On peut voir en Valeur Sentimentale un miroir à Julie (en 12 chapitres), le film précédent de Joachim trier. Dans celui-ci, Trier ne se concentrait que sur un seul personnage, dont la vie était contée à travers une succession de récits et de périodes. Il en résultait un sentiment de manque, comme si Trier n’avait fait qu’effleurer son propos. L’indécision de son personnage avait rendu le film indécis lui-même. A l’inverse, Valeur Sentimentale présente le point de vue de multiples personnages unis par le lien familial. Cette histoire commune permet cette fois-ci une direction précise. Les questions existentialistes sont toujours présentes, mais ici la quête du soi ne réside pas tant dans le quoi (ce que l’on cherche) mais le comment.
Dans Valeur Sentimentale, il est alors question de trouver comment se réconcilier avec un passé douloureux marqué par la tragédie. Ici Nora et Agnès voient leur père Gustave, longtemps absent, revenir dans leur vie. Cinéaste qui n’a pas tourné depuis une décennie, il souhaite faire un film sur l’histoire familiale et le destin de sa propre mère. C’est Nora, sa fille, qu’il veut dans le premier rôle, et la maison de famille comme lieu principal du film.
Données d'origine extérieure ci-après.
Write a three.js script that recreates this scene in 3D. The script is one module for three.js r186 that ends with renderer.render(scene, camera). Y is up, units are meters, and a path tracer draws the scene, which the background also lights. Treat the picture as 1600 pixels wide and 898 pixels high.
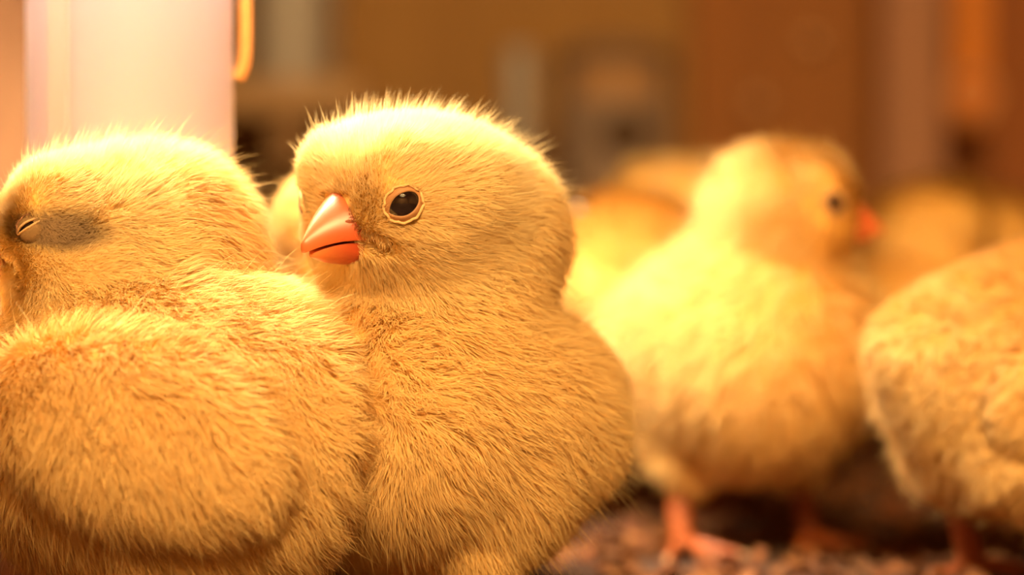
import * as THREE from 'three';
import { MarchingCubes } from 'three/addons/objects/MarchingCubes.js';
import { mergeGeometries, mergeVertices } from 'three/addons/utils/BufferGeometryUtils.js';
import { ImprovedNoise } from 'three/addons/math/ImprovedNoise.js';

// ------------------------------------------------------------------ camera, light, exposure
const MM = 0.001, R = Math.PI / 180, V = (x, y, z) => new THREE.Vector3(x, y, z);
const scene = new THREE.Scene();
scene.background = new THREE.Color(0x000000);
const camera = new THREE.PerspectiveCamera(12.2, 1600 / 898, 0.02, 20);
camera.position.set(0, 0.064, 0.4);
camera.lookAt(0, 0.0558, 0);
camera.focus = 0.397;
camera.userData.fStop = 8.2;
const renderer = new THREE.WebGLRenderer();
renderer.toneMapping = THREE.LinearToneMapping;
renderer.toneMappingExposure = 1.0;
renderer.shadowMap.enabled = true;

const HEAT = { at: [-0.069, 0.205, -0.064], color: [1, 0.83, 0.56], power: 0.6 };  // unseen lamp above the frame, placed to light the crowns
const FILL = { at: [0.06, 0.54, 0.66], color: [1, 0.64, 0.26], power: 3.8 };  // added fill lamp behind the camera, brightens the chick fronts

// ------------------------------------------------------------------ helpers
let seed = 7;
const rnd = () => { seed = (seed + 0x6d2b79f5) | 0; let t = Math.imul(seed ^ (seed >>> 15), 1 | seed); t = (t + Math.imul(t ^ (t >>> 7), 61 | t)) ^ t; return ((t ^ (t >>> 14)) >>> 0) / 4294967296; };
const rr = (a, b) => a + (b - a) * rnd();
const clamp = (x, a = 0, b = 1) => Math.min(b, Math.max(a, x));
const smooth = (a, b, x) => { const t = clamp((x - a) / (b - a)); return t * t * (3 - 2 * t); };
const lerp = (a, b, t) => a + (b - a) * t;
const perlin = new ImprovedNoise(), noise = (x, y, z) => perlin.noise(x, y, z);
const names = new Map();
function numbered(n) { const k = names.get(n) ?? 0; names.set(n, k + 1); return k ? n + '_' + String(k).padStart(3, '0') : n; }
function tag(o, label, category, group) { o.userData.label = label; if (category) o.userData.category = category; if (group) o.userData.group = group; return o; }
function thing(name, label, category, at = [0, 0, 0], turn = 0, group) {
  const g = new THREE.Group(); g.name = numbered(name); g.position.set(...at); g.rotation.y = turn; scene.add(g);
  return tag(g, label, category, group);
}
function part(name, geometry, material, parent) {
  const m = new THREE.Mesh(geometry, material); m.name = parent ? name : numbered(name); m.castShadow = m.receiveShadow = true; (parent ?? scene).add(m); return m;
}
function struct(name, geometry, material, parent) { const m = part(name, geometry, material, parent); if (!parent) m.userData.kind = 'structure'; return m; }
const std = (r, g, b, rough = 0.8, more = {}) => { const m = new THREE.MeshPhysicalMaterial({ roughness: rough, ...more }); m.color.setRGB(r, g, b); return m; };
// a pixel of the photograph at a depth (mm from the lens) as a place in the pen, in mm
const px = (x, y, d) => [(x - 800) * d / 4200, 64 - (y - 363) * d / 4200, 400 - d];

// ------------------------------------------------------------------ textures for boards and floor
function woodTexture(w, h, base, dark, s, streak = 1) {
  const d = new Uint8Array(w * h * 4);
  for (let y = 0; y < h; y++) for (let x = 0; x < w; x++) {
    const g = noise(x / w * 22 * streak + s, y / h * 2.2, s) * 0.6 + noise(x / w * 70 * streak, y / h * 5 + s, s * 2) * 0.35 + noise(x / w * 4, y / h * 3, s * 3) * 0.5;
    const t = clamp(0.5 + g * 0.6), i = (y * w + x) * 4;
    for (let c = 0; c < 3; c++) d[i + c] = 255 * Math.pow(lerp(dark[c], base[c], t), 1 / 2.2);
    d[i + 3] = 255;
  }
  const t = new THREE.DataTexture(d, w, h); t.colorSpace = THREE.SRGBColorSpace; t.magFilter = THREE.LinearFilter; t.wrapS = t.wrapT = THREE.RepeatWrapping; t.needsUpdate = true; return t;
}
const wood = (base, dark, s, rough = 0.75) => new THREE.MeshPhysicalMaterial({ map: woodTexture(128, 256, base, dark, s), roughness: rough });
const box = (w, h, d, x, y, z) => new THREE.BoxGeometry(w, h, d).translate(x, y, z);

// ------------------------------------------------------------------ the pen: floor, walls, ceiling
const M = {
  litterFloor: wood([0.07, 0.026, 0.011], [0.035, 0.012, 0.005], 3, 0.95),
  board: [
    wood([0.429, 0.281, 0.133], [0.328, 0.203, 0.086], 11), wood([0.515, 0.281, 0.078], [0.390, 0.195, 0.047], 17), wood([0.484, 0.187, 0.039], [0.359, 0.133, 0.027], 23),
    wood([0.468, 0.148, 0.027], [0.351, 0.109, 0.020], 31), wood([0.234, 0.058, 0.020], [0.156, 0.039, 0.012], 37),
  ],
  side: wood([0.42, 0.24, 0.10], [0.3, 0.16, 0.06], 41),
  ceiling: std(0.35, 0.25, 0.16, 0.9),
};
struct('floor', box(1.8, 0.04, 2.2, 0, -0.02, 0.1), M.litterFloor);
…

La maison est alors au centre du récit, lieu encré dans le réel, à la fois témoin et source des malheurs familiaux, mais aussi lieu de fiction qui permet leur évocation et leur réinterprétation.
En effet, le long-métrage superpose et mélange le vrai à l’imaginaire. Une scène se révèle tantôt être un extrait de film, ou bien une séquence d’une pièce de théâtre, quand la caméra recule et révèle le public.
La demeure confère un ton fabuleux, proche du conte, où se succèdent les événements, et où seule celle-ci reste inchangée, spectatrice du temps passé. Le reste du film, bien plus moderne et réaliste, se conjugue parfaitement avec cette ambiance et lui donne sa poésie particulière.
On est ainsi saisi par les moments flottants du film, où une scène du quotidien laisse place à des images pleines d’envoûtement. Les sourires complices de Nora et son père fumant une cigarette, ou encore l’étreinte entre les deux sœurs, scène d’où est tirée l’affiche du film.
Trier réussit un drame existentialiste qui interroge tour à tour le souvenir, la famille, l’art, et où la réconciliation est à trouver dans la puissance cathartique de la fiction.